◆ **WHAT YOU NEED TO DO**
Starting at the first line of the listing below, repeat each line exactly until the line containing "rnd = random.Random(7)", which you include. Leave out pictures.

'''

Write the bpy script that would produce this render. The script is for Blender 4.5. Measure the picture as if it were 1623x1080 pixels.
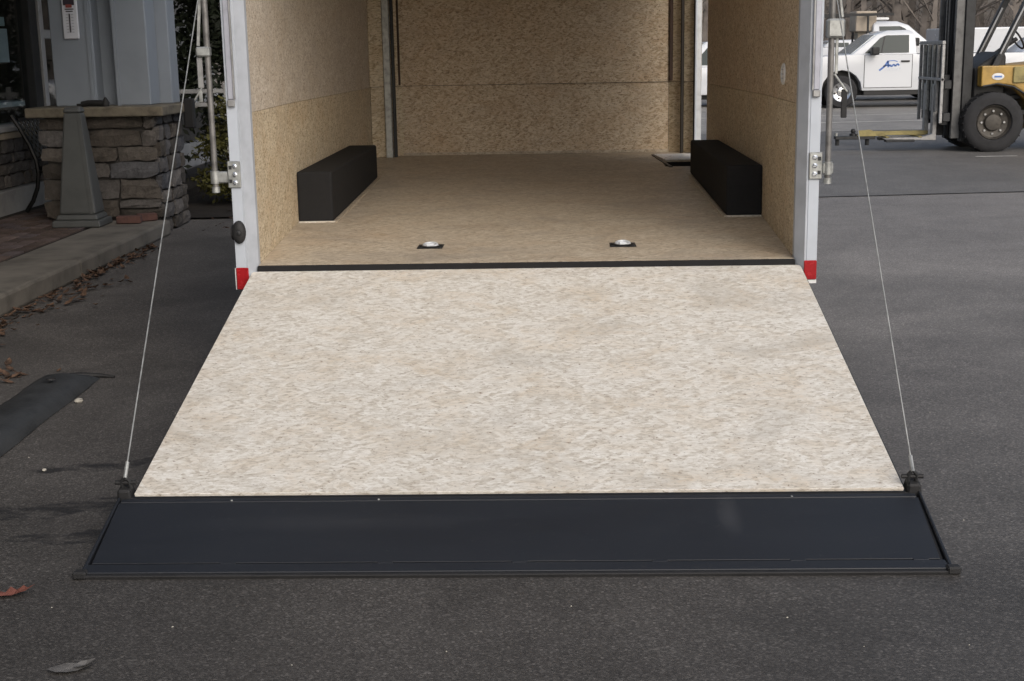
import bpy, bmesh, math, random
from mathutils import Vector, Matrix
for o in list(bpy.data.objects): bpy.data.objects.remove(o)
SC = bpy.context.scene
COL = SC.collection
PI = math.pi
rnd = random.Random(7)

# ------------------------------------------------------------------ camera
cam = bpy.data.cameras.new('camera')
cam_o = bpy.data.objects.new('camera', cam); COL.objects.link(cam_o)
pitch, yaw, roll = 0.2123, 0.0319, -0.0180
fw = Vector((-math.sin(yaw)*math.cos(pitch), math.cos(yaw)*math.cos(pitch), -math.sin(pitch)))
rt = Vector((math.cos(yaw), math.sin(yaw), 0)); up = rt.cross(fw)
r2 = rt*math.cos(roll)+up*math.sin(roll); u2 = up*math.cos(roll)-rt*math.sin(roll)
M4 = Matrix((r2, u2, -fw)).transposed().to_4x4()
M4.translation = Vector((0.1279, -5.9871, 1.4901))
cam_o.matrix_world = M4
cam.sensor_width = 36; cam.lens = 47.39; cam.clip_start = 0.05; cam.clip_end = 2000
SC.camera = cam_o
# ------------------------------------------------------------------ sky and sun (overcast, light from behind right)
SUN_EL, SUN_AZ = 35.0, 152.0            # azimuth clockwise from +Y
wd = bpy.data.worlds.new('World'); SC.world = wd; wd.use_nodes = True
nt = wd.node_tree; bg = nt.nodes['Background']
sky = nt.nodes.new('ShaderNodeTexSky'); sky.sky_type = 'NISHITA'; sky.sun_disc = False
sky.sun_elevation = math.radians(SUN_EL); sky.sun_rotation = math.radians(SUN_AZ)
sky.air_density = 1.0; sky.dust_density = 4.0; sky.ozone_density = 1.0
hs = nt.nodes.new('ShaderNodeHueSaturation'); hs.inputs['Saturation'].default_value = 0.68
nt.links.new(sky.outputs[0], hs.inputs['Color']); nt.links.new(hs.outputs[0], bg.inputs[0])
bg.inputs[1].default_value = 0.15
sl = bpy.data.lights.new('sun', 'SUN'); sl.energy = 1.0; sl.angle = math.radians(70); sl.color = (1, 0.965, 0.92)
so = bpy.data.objects.new('sun', sl); COL.objects.link(so)
e, a = math.radians(SUN_EL), math.radians(SUN_AZ)
sd = Vector((math.sin(a)*math.cos(e), math.cos(a)*math.cos(e), math.sin(e)))
so.rotation_euler = sd.to_track_quat('Z', 'Y').to_euler(); so.location = (6, -8, 12)
vs = SC.view_settings; vs.view_transform = 'Standard'; vs.look = 'None'; vs.exposure = 0.0; vs.gamma = 1.0; vs.use_curve_mapping = False
SC.render.engine = 'CYCLES'
SC.cycles.max_bounces = 8; SC.cycles.diffuse_bounces = 6; SC.cycles.glossy_bounces = 3; SC.cycles.transparent_max_bounces = 6
SC.cycles.use_adaptive_sampling = True; SC.cycles.adaptive_threshold = 0.015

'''

◆ **EXERCISE RESULT**
Write the bpy script that would produce this render. The script is for Blender 4.5. Measure the picture as if it were 1623x1080 pixels.
import bpy, bmesh, math, random
from mathutils import Vector, Matrix
for o in list(bpy.data.objects): bpy.data.objects.remove(o)
SC = bpy.context.scene
COL = SC.collection
PI = math.pi
rnd = random.Random(7)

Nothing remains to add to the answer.